PROBLEM DETAILS:
In full and without alteration, repeat the material.

DATA EXCERPT:
##############################
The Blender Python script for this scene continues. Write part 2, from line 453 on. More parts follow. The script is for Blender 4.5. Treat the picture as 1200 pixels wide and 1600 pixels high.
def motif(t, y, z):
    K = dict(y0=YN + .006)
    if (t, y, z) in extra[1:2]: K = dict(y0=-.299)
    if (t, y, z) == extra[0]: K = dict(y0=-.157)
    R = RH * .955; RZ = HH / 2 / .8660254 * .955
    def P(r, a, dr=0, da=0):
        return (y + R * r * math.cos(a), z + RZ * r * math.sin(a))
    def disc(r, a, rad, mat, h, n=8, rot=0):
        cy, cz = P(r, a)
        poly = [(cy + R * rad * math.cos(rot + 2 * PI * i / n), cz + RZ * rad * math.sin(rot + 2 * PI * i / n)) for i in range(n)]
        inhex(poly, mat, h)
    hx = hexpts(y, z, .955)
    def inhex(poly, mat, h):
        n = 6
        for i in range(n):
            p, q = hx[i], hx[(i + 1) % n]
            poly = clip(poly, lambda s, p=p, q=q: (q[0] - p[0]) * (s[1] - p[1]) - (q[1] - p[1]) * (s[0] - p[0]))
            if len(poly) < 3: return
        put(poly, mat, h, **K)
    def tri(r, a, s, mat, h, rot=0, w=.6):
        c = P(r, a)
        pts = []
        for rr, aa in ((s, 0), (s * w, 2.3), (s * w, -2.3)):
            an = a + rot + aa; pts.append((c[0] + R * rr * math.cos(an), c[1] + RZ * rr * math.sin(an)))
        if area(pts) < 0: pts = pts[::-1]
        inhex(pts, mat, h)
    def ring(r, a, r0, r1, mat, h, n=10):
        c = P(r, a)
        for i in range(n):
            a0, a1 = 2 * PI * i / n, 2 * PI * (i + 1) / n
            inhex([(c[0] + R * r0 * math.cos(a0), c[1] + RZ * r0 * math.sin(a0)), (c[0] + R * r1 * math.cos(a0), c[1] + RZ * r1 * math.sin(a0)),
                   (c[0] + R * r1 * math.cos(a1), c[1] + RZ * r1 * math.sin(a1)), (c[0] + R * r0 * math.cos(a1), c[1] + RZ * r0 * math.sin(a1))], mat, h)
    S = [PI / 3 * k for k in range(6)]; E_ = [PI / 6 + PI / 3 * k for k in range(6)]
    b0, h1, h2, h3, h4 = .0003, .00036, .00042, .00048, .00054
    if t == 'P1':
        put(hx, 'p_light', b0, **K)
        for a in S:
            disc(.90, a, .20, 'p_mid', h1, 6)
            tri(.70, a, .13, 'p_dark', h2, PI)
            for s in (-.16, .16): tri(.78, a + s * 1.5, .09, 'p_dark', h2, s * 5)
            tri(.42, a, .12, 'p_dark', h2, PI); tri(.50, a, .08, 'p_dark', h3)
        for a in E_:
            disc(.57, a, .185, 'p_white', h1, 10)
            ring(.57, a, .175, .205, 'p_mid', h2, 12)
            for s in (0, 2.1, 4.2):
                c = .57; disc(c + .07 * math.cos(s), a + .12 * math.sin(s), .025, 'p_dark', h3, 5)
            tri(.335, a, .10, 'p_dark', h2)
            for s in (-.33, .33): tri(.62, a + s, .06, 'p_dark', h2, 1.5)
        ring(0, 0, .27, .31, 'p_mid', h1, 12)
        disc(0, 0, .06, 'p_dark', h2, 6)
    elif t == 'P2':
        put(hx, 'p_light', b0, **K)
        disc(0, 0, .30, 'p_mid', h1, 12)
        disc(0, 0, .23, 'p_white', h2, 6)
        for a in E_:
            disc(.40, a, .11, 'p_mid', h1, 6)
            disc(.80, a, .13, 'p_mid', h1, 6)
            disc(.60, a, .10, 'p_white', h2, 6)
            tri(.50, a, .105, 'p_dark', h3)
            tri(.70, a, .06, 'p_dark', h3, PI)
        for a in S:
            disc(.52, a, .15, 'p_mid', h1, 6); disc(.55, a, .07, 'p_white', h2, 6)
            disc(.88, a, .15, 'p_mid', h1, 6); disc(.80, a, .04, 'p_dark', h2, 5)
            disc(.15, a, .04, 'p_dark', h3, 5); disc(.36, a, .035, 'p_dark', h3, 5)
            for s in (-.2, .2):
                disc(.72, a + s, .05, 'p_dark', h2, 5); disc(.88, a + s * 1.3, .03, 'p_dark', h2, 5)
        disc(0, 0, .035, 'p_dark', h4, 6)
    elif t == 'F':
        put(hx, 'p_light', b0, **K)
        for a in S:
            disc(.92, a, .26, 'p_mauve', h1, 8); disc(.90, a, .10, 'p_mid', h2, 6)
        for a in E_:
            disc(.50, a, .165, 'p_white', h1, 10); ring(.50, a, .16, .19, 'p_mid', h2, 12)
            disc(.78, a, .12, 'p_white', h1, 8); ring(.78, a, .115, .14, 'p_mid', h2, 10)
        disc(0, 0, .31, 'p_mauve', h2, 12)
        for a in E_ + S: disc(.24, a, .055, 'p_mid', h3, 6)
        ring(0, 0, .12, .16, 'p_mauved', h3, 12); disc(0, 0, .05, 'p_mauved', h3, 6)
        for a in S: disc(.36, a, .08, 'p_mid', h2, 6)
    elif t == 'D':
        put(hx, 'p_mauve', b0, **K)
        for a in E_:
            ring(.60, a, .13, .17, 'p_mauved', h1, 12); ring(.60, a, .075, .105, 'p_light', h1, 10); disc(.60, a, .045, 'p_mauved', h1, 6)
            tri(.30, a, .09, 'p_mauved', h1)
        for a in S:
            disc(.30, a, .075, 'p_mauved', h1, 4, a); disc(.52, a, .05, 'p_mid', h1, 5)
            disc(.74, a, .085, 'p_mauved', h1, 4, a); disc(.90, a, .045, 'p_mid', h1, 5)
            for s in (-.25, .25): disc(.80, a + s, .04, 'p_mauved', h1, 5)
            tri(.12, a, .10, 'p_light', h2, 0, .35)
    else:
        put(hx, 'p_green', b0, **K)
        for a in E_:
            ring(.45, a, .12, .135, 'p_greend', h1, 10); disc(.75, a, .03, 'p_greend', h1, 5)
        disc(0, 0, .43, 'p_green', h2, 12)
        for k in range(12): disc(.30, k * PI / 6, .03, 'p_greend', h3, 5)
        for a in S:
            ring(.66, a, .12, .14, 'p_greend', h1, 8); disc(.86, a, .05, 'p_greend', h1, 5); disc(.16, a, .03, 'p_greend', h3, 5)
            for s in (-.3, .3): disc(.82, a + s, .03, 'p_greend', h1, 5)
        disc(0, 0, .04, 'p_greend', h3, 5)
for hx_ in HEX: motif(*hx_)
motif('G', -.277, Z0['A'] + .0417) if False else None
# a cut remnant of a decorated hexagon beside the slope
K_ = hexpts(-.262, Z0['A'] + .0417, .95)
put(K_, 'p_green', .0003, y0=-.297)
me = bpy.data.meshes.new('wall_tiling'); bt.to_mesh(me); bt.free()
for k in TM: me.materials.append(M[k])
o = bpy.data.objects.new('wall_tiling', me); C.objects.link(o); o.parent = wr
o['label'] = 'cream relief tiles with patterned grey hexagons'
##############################
TASK ANSWER:
The Blender Python script for this scene continues. Write part 2, from line 453 on. More parts follow. The script is for Blender 4.5. Treat the picture as 1200 pixels wide and 1600 pixels high.
def motif(t, y, z):
    K = dict(y0=YN + .006)
    if (t, y, z) in extra[1:2]: K = dict(y0=-.299)
    if (t, y, z) == extra[0]: K = dict(y0=-.157)
    R = RH * .955; RZ = HH / 2 / .8660254 * .955
    def P(r, a, dr=0, da=0):
        return (y + R * r * math.cos(a), z + RZ * r * math.sin(a))
    def disc(r, a, rad, mat, h, n=8, rot=0):
        cy, cz = P(r, a)
        poly = [(cy + R * rad * math.cos(rot + 2 * PI * i / n), cz + RZ * rad * math.sin(rot + 2 * PI * i / n)) for i in range(n)]
        inhex(poly, mat, h)
    hx = hexpts(y, z, .955)
    def inhex(poly, mat, h):
        n = 6
        for i in range(n):
            p, q = hx[i], hx[(i + 1) % n]
            poly = clip(poly, lambda s, p=p, q=q: (q[0] - p[0]) * (s[1] - p[1]) - (q[1] - p[1]) * (s[0] - p[0]))
            if len(poly) < 3: return
        put(poly, mat, h, **K)
    def tri(r, a, s, mat, h, rot=0, w=.6):
        c = P(r, a)
        pts = []
        for rr, aa in ((s, 0), (s * w, 2.3), (s * w, -2.3)):
            an = a + rot + aa; pts.append((c[0] + R * rr * math.cos(an), c[1] + RZ * rr * math.sin(an)))
        if area(pts) < 0: pts = pts[::-1]
        inhex(pts, mat, h)
    def ring(r, a, r0, r1, mat, h, n=10):
        c = P(r, a)
        for i in range(n):
            a0, a1 = 2 * PI * i / n, 2 * PI * (i + 1) / n
            inhex([(c[0] + R * r0 * math.cos(a0), c[1] + RZ * r0 * math.sin(a0)), (c[0] + R * r1 * math.cos(a0), c[1] + RZ * r1 * math.sin(a0)),
                   (c[0] + R * r1 * math.cos(a1), c[1] + RZ * r1 * math.sin(a1)), (c[0] + R * r0 * math.cos(a1), c[1] + RZ * r0 * math.sin(a1))], mat, h)
    S = [PI / 3 * k for k in range(6)]; E_ = [PI / 6 + PI / 3 * k for k in range(6)]
    b0, h1, h2, h3, h4 = .0003, .00036, .00042, .00048, .00054
    if t == 'P1':
        put(hx, 'p_light', b0, **K)
        for a in S:
            disc(.90, a, .20, 'p_mid', h1, 6)
            tri(.70, a, .13, 'p_dark', h2, PI)
            for s in (-.16, .16): tri(.78, a + s * 1.5, .09, 'p_dark', h2, s * 5)
            tri(.42, a, .12, 'p_dark', h2, PI); tri(.50, a, .08, 'p_dark', h3)
        for a in E_:
            disc(.57, a, .185, 'p_white', h1, 10)
            ring(.57, a, .175, .205, 'p_mid', h2, 12)
            for s in (0, 2.1, 4.2):
                c = .57; disc(c + .07 * math.cos(s), a + .12 * math.sin(s), .025, 'p_dark', h3, 5)
            tri(.335, a, .10, 'p_dark', h2)
            for s in (-.33, .33): tri(.62, a + s, .06, 'p_dark', h2, 1.5)
        ring(0, 0, .27, .31, 'p_mid', h1, 12)
        disc(0, 0, .06, 'p_dark', h2, 6)
    elif t == 'P2':
        put(hx, 'p_light', b0, **K)
        disc(0, 0, .30, 'p_mid', h1, 12)
        disc(0, 0, .23, 'p_white', h2, 6)
        for a in E_:
            disc(.40, a, .11, 'p_mid', h1, 6)
            disc(.80, a, .13, 'p_mid', h1, 6)
            disc(.60, a, .10, 'p_white', h2, 6)
            tri(.50, a, .105, 'p_dark', h3)
            tri(.70, a, .06, 'p_dark', h3, PI)
        for a in S:
            disc(.52, a, .15, 'p_mid', h1, 6); disc(.55, a, .07, 'p_white', h2, 6)
            disc(.88, a, .15, 'p_mid', h1, 6); disc(.80, a, .04, 'p_dark', h2, 5)
            disc(.15, a, .04, 'p_dark', h3, 5); disc(.36, a, .035, 'p_dark', h3, 5)
            for s in (-.2, .2):
                disc(.72, a + s, .05, 'p_dark', h2, 5); disc(.88, a + s * 1.3, .03, 'p_dark', h2, 5)
        disc(0, 0, .035, 'p_dark', h4, 6)
    elif t == 'F':
        put(hx, 'p_light', b0, **K)
        for a in S:
            disc(.92, a, .26, 'p_mauve', h1, 8); disc(.90, a, .10, 'p_mid', h2, 6)
        for a in E_:
            disc(.50, a, .165, 'p_white', h1, 10); ring(.50, a, .16, .19, 'p_mid', h2, 12)
            disc(.78, a, .12, 'p_white', h1, 8); ring(.78, a, .115, .14, 'p_mid', h2, 10)
        disc(0, 0, .31, 'p_mauve', h2, 12)
        for a in E_ + S: disc(.24, a, .055, 'p_mid', h3, 6)
        ring(0, 0, .12, .16, 'p_mauved', h3, 12); disc(0, 0, .05, 'p_mauved', h3, 6)
        for a in S: disc(.36, a, .08, 'p_mid', h2, 6)
    elif t == 'D':
        put(hx, 'p_mauve', b0, **K)
        for a in E_:
            ring(.60, a, .13, .17, 'p_mauved', h1, 12); ring(.60, a, .075, .105, 'p_light', h1, 10); disc(.60, a, .045, 'p_mauved', h1, 6)
            tri(.30, a, .09, 'p_mauved', h1)
        for a in S:
            disc(.30, a, .075, 'p_mauved', h1, 4, a); disc(.52, a, .05, 'p_mid', h1, 5)
            disc(.74, a, .085, 'p_mauved', h1, 4, a); disc(.90, a, .045, 'p_mid', h1, 5)
            for s in (-.25, .25): disc(.80, a + s, .04, 'p_mauved', h1, 5)
            tri(.12, a, .10, 'p_light', h2, 0, .35)
    else:
        put(hx, 'p_green', b0, **K)
        for a in E_:
            ring(.45, a, .12, .135, 'p_greend', h1, 10); disc(.75, a, .03, 'p_greend', h1, 5)
        disc(0, 0, .43, 'p_green', h2, 12)
        for k in range(12): disc(.30, k * PI / 6, .03, 'p_greend', h3, 5)
        for a in S:
            ring(.66, a, .12, .14, 'p_greend', h1, 8); disc(.86, a, .05, 'p_greend', h1, 5); disc(.16, a, .03, 'p_greend', h3, 5)
            for s in (-.3, .3): disc(.82, a + s, .03, 'p_greend', h1, 5)
        disc(0, 0, .04, 'p_greend', h3, 5)
for hx_ in HEX: motif(*hx_)
motif('G', -.277, Z0['A'] + .0417) if False else None
# a cut remnant of a decorated hexagon beside the slope
K_ = hexpts(-.262, Z0['A'] + .0417, .95)
put(K_, 'p_green', .0003, y0=-.297)
me = bpy.data.meshes.new('wall_tiling'); bt.to_mesh(me); bt.free()
for k in TM: me.materials.append(M[k])
o = bpy.data.objects.new('wall_tiling', me); C.objects.link(o); o.parent = wr
o['label'] = 'cream relief tiles with patterned grey hexagons'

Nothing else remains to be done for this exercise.